Provided data
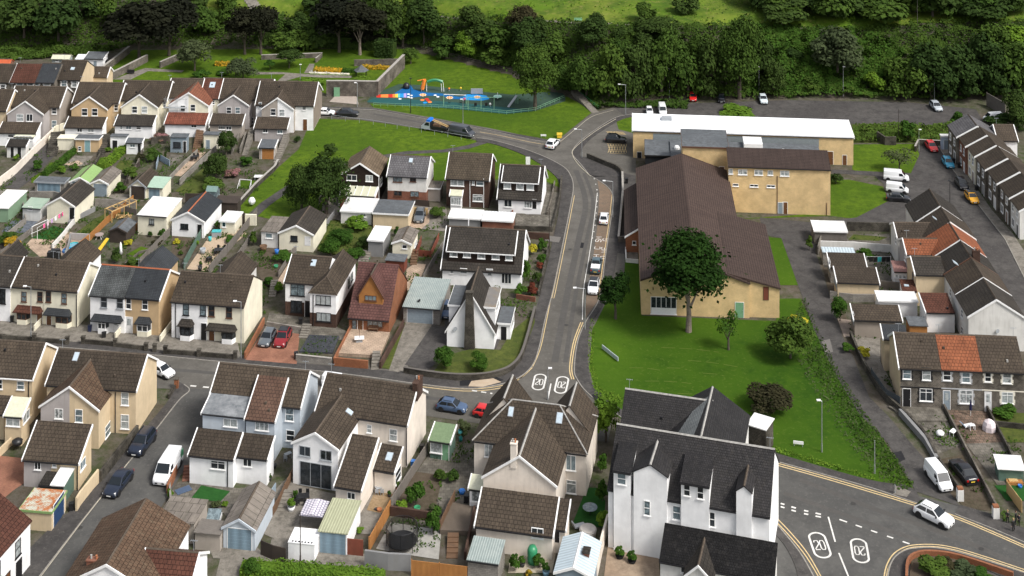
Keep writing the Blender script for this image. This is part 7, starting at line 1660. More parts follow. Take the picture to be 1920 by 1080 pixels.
for L_,P,m in(('between the two cream bay houses',[(64,622),(84,600)],CR),('between the patchy slate house and the tan house',[(216,636),(232,617)],CR),('beside the tan gable',[(300,642),(322,612)],CR)):wall('low cream party wall '+L_,P,1.0,m,.2)
wall('grey block wall below the slate gravel garden',[(555,677),(622,684)],1.0,CB,.25,CAP);wall('orange brick wall below the cream patio',[(627,686),(690,692)],1.3,OB,.3);wall('orange brick side wall between gravel garden and patio',[(626,683),(657,622)],1.0,OB,.2)
wall('dark brick side wall right of the cream patio',[(713,692),(757,612)],1.1,DB,.3);wall('brick gable wall left of the parked grey and red cars',[(459,674),(495,608)],1.1,OB,.25);wall('low stone wall behind the parked cars',[(500,612),(563,622)],.8,CB,.25)
wall('green painted board fence beside the sandstone garden',[(345,504),(388,425),(400,418)],1.6,WGN,.08,name='fence',cat_='fence');wall('weathered grey board fence right of the sandstone garden',[(392,515),(437,462),(482,405)],1.6,WGY,.08,name='fence',cat_='fence')
wall('weathered fence right of the small square lawn',[(262,500),(292,468),(320,440)],1.5,WGY,.08,name='fence',cat_='fence');wall('new orange pine fence curving through the left gardens',[(148,468),(172,448),(200,420),(232,394),(250,378)],1.3,WO,.1,name='fence',cat_='fence')
wall('low white wall beside the artificial turf',[(98,468),(118,446),(138,420)],1.0,WG,.2);wall('pale grey rendered wall behind the paddling pool',[(130,450),(168,452)],1.3,PL,.2);wall('weathered board fence at the far left garden',[(0,482),(50,445),(98,405)],1.1,WGY,.1,name='fence',cat_='fence')
wall('block wall below the twin garages',[(178,388),(255,390)],1.6,CB,.25);wall('dark board fence behind the white-roofed garage',[(348,384),(390,384)],2.2,WDK,.1,name='fence',cat_='fence')
wall('pale wall beside the terraced patio in the upper gardens',[(337,347),(370,315),(405,283)],1.2,CB,.2);wall('pale inner wall along the terraced patio',[(318,338),(345,310),(370,288)],.9,CB,.2);wall('stone boundary wall between the upper gardens and the footpath lawn',[(446,390),(480,352),(515,320),(521,308)],1.0,SD,.35,CAP)
wall('pinkish rendered wall sloping down beside the alley',[(-5,352),(30,325),(66,288),(100,255)],1.7,CP,.3);wall('white stepped wall beside the stone steps in the upper gardens',[(92,272),(103,250),(122,243)],1.6,CR,.25)
wall('stone wall between the terrace and the park, left one',[(186,144),(242,100)],1.8,ST,.5,CAP);wall('stone wall across the park path, middle one',[(209,150),(276,116)],1.8,ST,.5,CAP);wall('low stone wall beside the silvery tree',[(300,128),(335,113)],1.6,ST,.4,CAP)
wall('tall stone retaining wall facing the gated yard',[(612,180),(640,180),(706,181)],3.6,ST,.6,CAP);wall('slanting stone retaining wall above the play area',[(706,180),(757,128)],3.4,ST,.6,CAP);wall('low stone wall behind the walled flower bed',[(664,124),(750,122)],1.6,ST,.4);wall('stone wall with pale coping in the middle of the park',[(490,112),(604,108),(592,118)],1.2,ST,.4,CAP)
wall('green gate door in the tall stone retaining wall',[(626,181.5),(637,181.5)],2.2,DGN,.1,name='gate',cat_='gate')
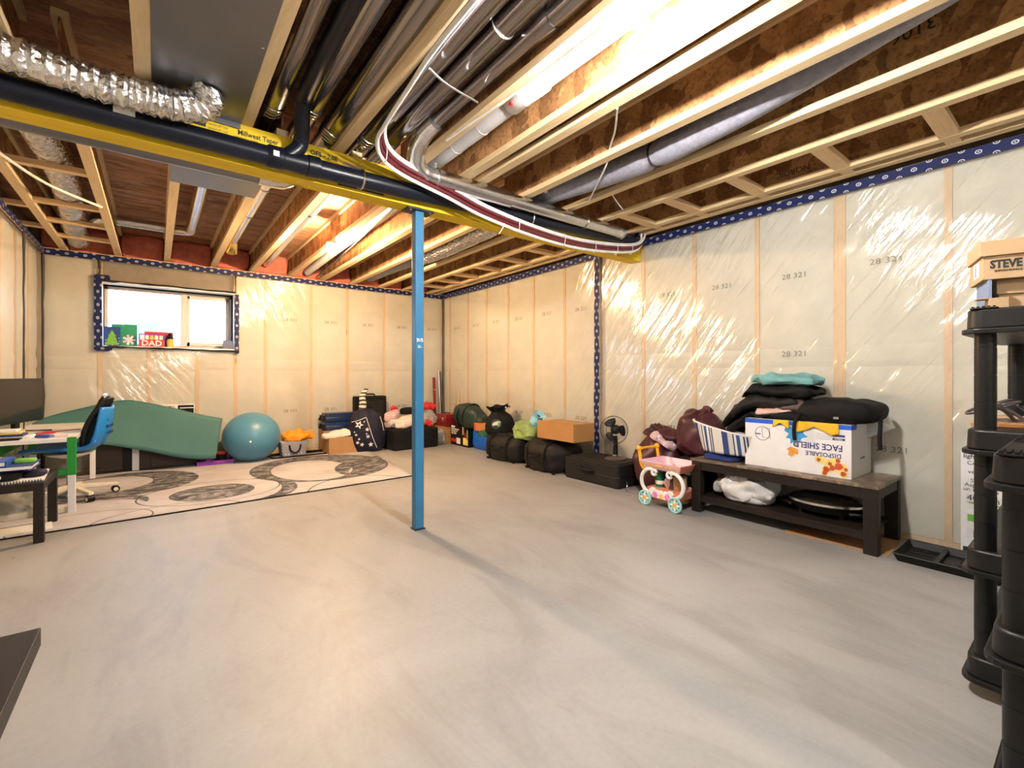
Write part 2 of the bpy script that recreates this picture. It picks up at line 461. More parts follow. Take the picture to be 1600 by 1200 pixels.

Exercise description
Copy the data exactly. Any picture it contains is to be omitted.

Result of the exercise
Keep writing the Blender script for this image. This is part 7, starting at line 1660. More parts follow. Take the picture to be 1920 by 1080 pixels.
for L_,P,m in(('between the two cream bay houses',[(64,622),(84,600)],CR),('between the patchy slate house and the tan house',[(216,636),(232,617)],CR),('beside the tan gable',[(300,642),(322,612)],CR)):wall('low cream party wall '+L_,P,1.0,m,.2)
wall('grey block wall below the slate gravel garden',[(555,677),(622,684)],1.0,CB,.25,CAP);wall('orange brick wall below the cream patio',[(627,686),(690,692)],1.3,OB,.3);wall('orange brick side wall between gravel garden and patio',[(626,683),(657,622)],1.0,OB,.2)
wall('dark brick side wall right of the cream patio',[(713,692),(757,612)],1.1,DB,.3);wall('brick gable wall left of the parked grey and red cars',[(459,674),(495,608)],1.1,OB,.25);wall('low stone wall behind the parked cars',[(500,612),(563,622)],.8,CB,.25)
wall('green painted board fence beside the sandstone garden',[(345,504),(388,425),(400,418)],1.6,WGN,.08,name='fence',cat_='fence');wall('weathered grey board fence right of the sandstone garden',[(392,515),(437,462),(482,405)],1.6,WGY,.08,name='fence',cat_='fence')
wall('weathered fence right of the small square lawn',[(262,500),(292,468),(320,440)],1.5,WGY,.08,name='fence',cat_='fence');wall('new orange pine fence curving through the left gardens',[(148,468),(172,448),(200,420),(232,394),(250,378)],1.3,WO,.1,name='fence',cat_='fence')
wall('low white wall beside the artificial turf',[(98,468),(118,446),(138,420)],1.0,WG,.2);wall('pale grey rendered wall behind the paddling pool',[(130,450),(168,452)],1.3,PL,.2);wall('weathered board fence at the far left garden',[(0,482),(50,445),(98,405)],1.1,WGY,.1,name='fence',cat_='fence')
wall('block wall below the twin garages',[(178,388),(255,390)],1.6,CB,.25);wall('dark board fence behind the white-roofed garage',[(348,384),(390,384)],2.2,WDK,.1,name='fence',cat_='fence')
wall('pale wall beside the terraced patio in the upper gardens',[(337,347),(370,315),(405,283)],1.2,CB,.2);wall('pale inner wall along the terraced patio',[(318,338),(345,310),(370,288)],.9,CB,.2);wall('stone boundary wall between the upper gardens and the footpath lawn',[(446,390),(480,352),(515,320),(521,308)],1.0,SD,.35,CAP)
wall('pinkish rendered wall sloping down beside the alley',[(-5,352),(30,325),(66,288),(100,255)],1.7,CP,.3);wall('white stepped wall beside the stone steps in the upper gardens',[(92,272),(103,250),(122,243)],1.6,CR,.25)
wall('stone wall between the terrace and the park, left one',[(186,144),(242,100)],1.8,ST,.5,CAP);wall('stone wall across the park path, middle one',[(209,150),(276,116)],1.8,ST,.5,CAP);wall('low stone wall beside the silvery tree',[(300,128),(335,113)],1.6,ST,.4,CAP)
wall('tall stone retaining wall facing the gated yard',[(612,180),(640,180),(706,181)],3.6,ST,.6,CAP);wall('slanting stone retaining wall above the play area',[(706,180),(757,128)],3.4,ST,.6,CAP);wall('low stone wall behind the walled flower bed',[(664,124),(750,122)],1.6,ST,.4);wall('stone wall with pale coping in the middle of the park',[(490,112),(604,108),(592,118)],1.2,ST,.4,CAP)
wall('green gate door in the tall stone retaining wall',[(626,181.5),(637,181.5)],2.2,DGN,.1,name='gate',cat_='gate')
Write part 2 of the bpy script that recreates this picture. It picks up at line 461. More parts follow. Take the picture to be 1600 by 1200 pixels.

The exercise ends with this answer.